La sobriété foncière n’est pas une contrainte mais un levier pour réinventer de nouvelles formes d’habiter.

Parmi les principaux leviers de lutte contre l’artificialisation des sols, la définition d’un nouveau modèle d’urbanisation semble inévitable. Comment réinventer et optimiser l’usage du bâti existant ?

La sobriété foncière n’est pas une contrainte mais un levier pour réinventer de nouvelles formes d’habiter. Alors que nos modes de consommation évoluent en intégrant de manière systémique le « seconde main », nous restons sur un schéma daté en matière de production de logements. Nous constatons au quotidien des centres-villes désaffectés alors que des zones pavillonnaires périphériques émergent. Il est indispensable d’appuyer nos projets de développement sur l’existant, à commencer par le bâti. Pourquoi démolir ? Cette question basique doit être un paradigme. Sur ce point, la fiscalité semble devoir être retravaillée. J’observe plus de dispositifs très favorables au neuf (exonération temporaire de la taxe foncière, Scellier, Duflot, Pinel…) qu’en faveur de la réhabilitation (il y en a malgré tout quelques-uns…).

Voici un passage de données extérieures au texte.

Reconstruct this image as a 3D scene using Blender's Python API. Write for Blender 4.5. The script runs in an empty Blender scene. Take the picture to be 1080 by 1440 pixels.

Les outils en faveur de la densification existent déjà pour les PLU (seuil de densité minimale notamment) et le Code admet même de nombreuses dérogations si elle n’a pas été anticipée (minoration des règles de stationnement, libération des conditions d’implantation ou de hauteurs…). Cependant, force est de constater leur faible mise en œuvre. Le volet règlementaire devra donc aussi soutenir cette démarche en sécurisant les droits à construire pour écarter le phénomène NIMBY (not in my backyard) et, d’un certain point de vue, épauler les élus locaux.

Les finances pourraient, à n’en pas douter, être un facteur incitatif déterminant même si le contexte économique des collectivités est éminemment difficile, tant sur le plan fiscal comme évoqué qu’à travers des aides ciblées comme c’est déjà le cas avec les PIG (programmes d’intérêt généraux). L’État devra donc jouer un rôle moteur.

En conclusion, valorisons ce qui existe !

L’application de l’objectif ZAN ne risque-t-il pas d’aggraver la crise du logement ? Pourra-t-on toujours répondre à la demande tout en réduisant la consommation d’espace ? Faut-il contenir le développement de la maison individuelle, pourtant encore ancrée dans la culture française ?

On l’a vu à travers des positions médiatisées, le débat sur le ZAN amène la question de la maison individuelle et indirectement du lotissement. Ce sont des discussions passionnées, construites sur un modèle historique français dans lequel on oppose logement collectif et logement individuel. La crise du logement est en grande partie due à une décorrélation entre la qualité de l’offre (incluant son prix) et les envies/capacités de la demande. Ce n’est pas qu’un sujet quantitatif.

Il est juste qu’une majorité significative des Français aspire à la propriété d’une maison individuelle et à ce jour, nombre d’entre eux sont contraints à l’éloignement et au périurbain. Donc ils participent à l’artificialisation des sols. Toutefois, la maison individuelle ne génère pas intrinsèquement une forme urbaine lâche. Prenez les échoppes bordelaises, leur densité est plus importante que celle des grands ensembles construits au cœur de nappes de parking.

Ce qui m’intéresse en tant qu’acteur de l’aménagement, c’est de comprendre la prédilection pour l’habitat individuel. Qu’est-ce que cette forme de logement a que n’a pas le logement collectif ? Un espace extérieur privatif, une individualisation, une capacité d’évolution… Ce sont des éléments à prendre en compte dans les projets collectifs. L’aménagement public doit avant tout se réapproprier le sujet de la qualité du logement pour donner envie d’adhérer à de nouveaux modes d’habiter. Les générations actuelles sont prêtes pour de nouveaux modèles. À nous de leur apporter des réponses crédibles.